Myth # 85: Prostitutes were so common around Gen. Joseph Hooker’s army that they became known as “hookers.”

April 14, 2012

General Joseph Hooker

According to this myth, there were so many prostitutes working around Union General Joseph Hooker’s army that they became known as “Hooker’s Division” or “Hooker’s Brigade” or simply “hookers.” The New Partridge Dictionary of Slang calls this story “popular fiction.”

The fly in the ointment is that the term was in use before the Civil War. According to the Oxford English Dictionary, this word had its origins as early as 1567 when it meant petty thief or pickpocket. (Other definitions include a person who fastened his clothing with hooks, like the Amish, a two-masted Dutch finishing vessel, and a rugby player, but we’ll ignore those.)

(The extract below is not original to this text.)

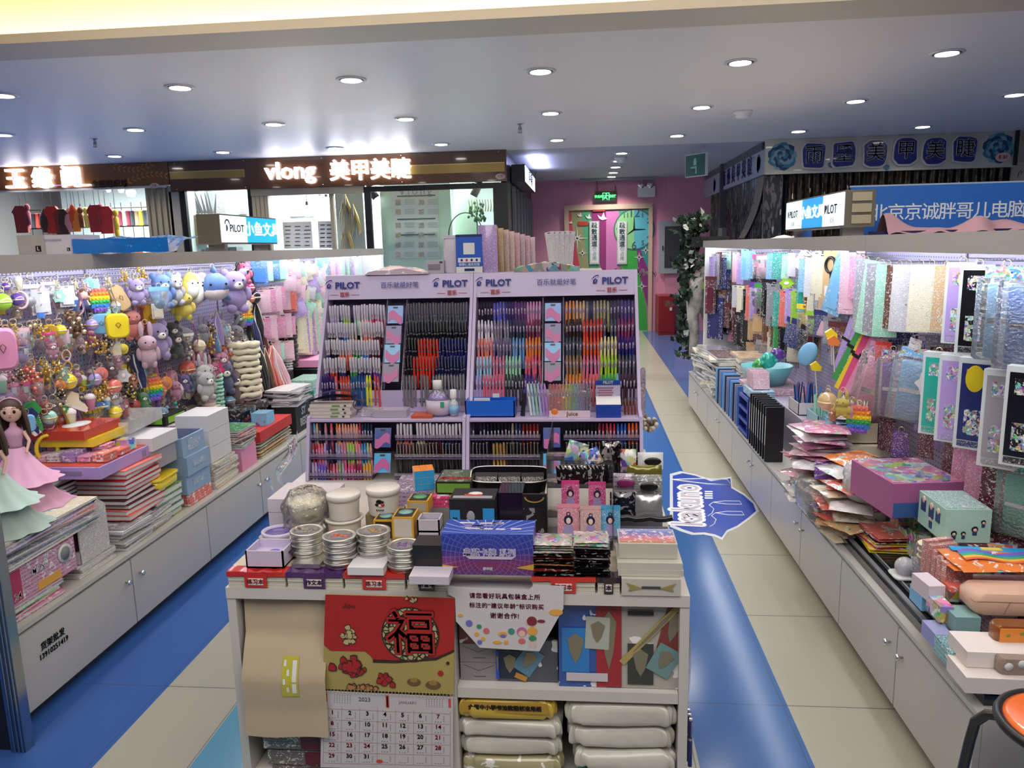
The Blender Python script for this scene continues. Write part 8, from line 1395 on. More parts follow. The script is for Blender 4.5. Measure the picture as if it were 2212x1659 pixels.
# figure boxes
t = carton('figure_box', 'dark box with blue corner labels and a printed grey figure', 'box', -.372, -.245, 2.0, 2.10, .80, .915, '#151520', mt=OC_CARD)
m = MB(); m.bb(-.062, -.034, -.0515, -.0505, .045, .085, 0); m.bb(.030, .062, -.0515, -.0505, .05, .09, 0); m.sph((-.004, -.051, .065), (.012, .002, .018), 1, None, 10, 6); m.sph((.004, .0, .1155), (.022, .018, .002), 2, None, 10, 5); m.box((0, -.03, .1158), (.11, .02, .001), 1); m.box((.0, -.015, .1164), (.05, .014, .001), 3); ob('printed_labels', m.mesh('l', [mat('label_blue', hexc('#2f8fd0'), .4), mat('fig_grey', hexc('#9a9aa4'), .4), PAPER, mat('fig_red', 0)]), parent=t)
text('20', .014, (-.048, -.052, .058), FRONT, t, BLACK, .0004)
carton('dark_violet_box', 'plain dark violet box between figure box and rainbow-arc pack', 'box', -.242, -.172, 2.06, 2.16, KT+.0005, .915, '#1c1226', mt=OC_GLOSS)
t = thing('rainbow_arc_pack', 'black packet with a rainbow arc header and dark printed window', 'packet', (-.137, 2.03, .858), (-.12, 0, 0)); m = MB(); m.box((0, 0, 0), (.068, .016, .125), 0); m.box((0, -.009, -.018), (.060, .002, .085), 1); ob('pack_body', m.mesh('b', [BLACK, PR_DARK]), parent=t, col='#2a2622')
m = MB(); [m.tube([(r_*math.cos(a), -.0095, .055+.55*r_*math.sin(a)) for a in [PI+PI*i/12 for i in range(13)]], .0010, 4, k) for k, r_ in enumerate((.028, .026, .024))]; ob('rainbow_arc', m.mesh('r', [mat('arc_green', hexc('#3aa84a')), mat('arc_yellow', hexc('#d8b03a')), mat('arc_red', hexc('#c8403a'))]), parent=t)
support('narrow carton under the rainbow-arc packet', -.17, -.105, 2.01, 2.05, .796); t = kb('white_slim_card', 'tall white slim box with black checks beside the rainbow-arc packet', 'box', 1168, 1170, KT+.0005, .026, .02, .135, '#a39ca4', y=None); m = MB(); m.bb(.004, .022, -.001, 0, .115, .119); [m.box((.004+.006*i, -.0006, .012+.006*(i % 2)), (.006, .001, .006)) for i in range(4)]; ob('black_checks', m.mesh('c', BLACK), parent=t)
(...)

In America this synonym for prostitute dates back at least as far as 1845. It probably evolved from the conventional sense of hook, to lure and take or rob, qualities associated with prostitutes. John Bartlett’s Dictionary of Americanisms of 1859 defines a hooker as a strumpet and says it comes from the New York  neighborhood known as Corlear’s Hook, where there were lots of prostitutes. That’s probably another myth. 

Since “hooker” already meant prostitute by the time of the Civil War, it was an obvious joke to refer to the prostitutes around General Hooker’s army as Hooker’s Brigade.   

(An interesting aside: in French, the man who solicits patrons to come to a whorehouse is known as an accrocheur, or hooker, from the verb accrocher, to hook.)